By ALAN FRAM
Associated Press
WASHINGTON (AP) - A government watchdog has found that the Internal Revenue Service spent about $50 million to hold at least 220 conferences for employees between 2010 and 2012, a House committee said Sunday.
The chairman of that committee, Rep. Darrell Issa, R-Calif., also released excerpts of congressional investigators' interviews with employees of the IRS office in Cincinnati. Issa said the interviews indicated the employees were directed by Washington to subject tea party and other conservative groups seeking tax-exempt status to tough scrutiny.
The closest the excerpts came to direct evidence that Washington had ordered the screening was one employee saying that "all my direction" came from an official who the excerpt said was in Washington. The top Democrat on that panel, Rep. Elijah Cummings of Maryland, contested Issa's claim, saying none of the employees interviewed have so far identified any IRS officials in Washington as ordering that targeting.
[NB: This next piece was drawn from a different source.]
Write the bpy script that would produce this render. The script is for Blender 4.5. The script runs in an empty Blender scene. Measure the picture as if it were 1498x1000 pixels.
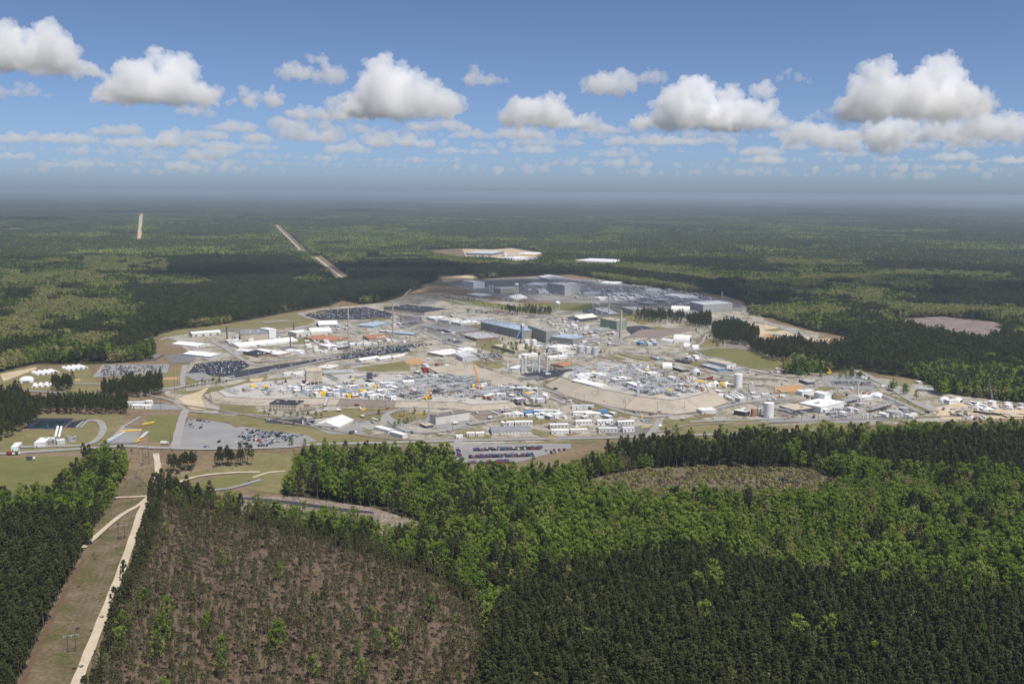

The conference spending included $4 million for an August 2010 gathering in Anaheim, Calif., for which the agency did not negotiate lower room rates, even though that is standard government practice, according to a statement by the House Oversight and Government Reform Committee.
Instead, some of the 2,600 attendees received benefits, including baseball tickets and stays in presidential suites that normally cost $1,500 to $3,500 per night. In addition, 15 outside speakers were paid a total of $135,000 in fees, with one paid $17,000 to talk about "leadership through art," the House committee said.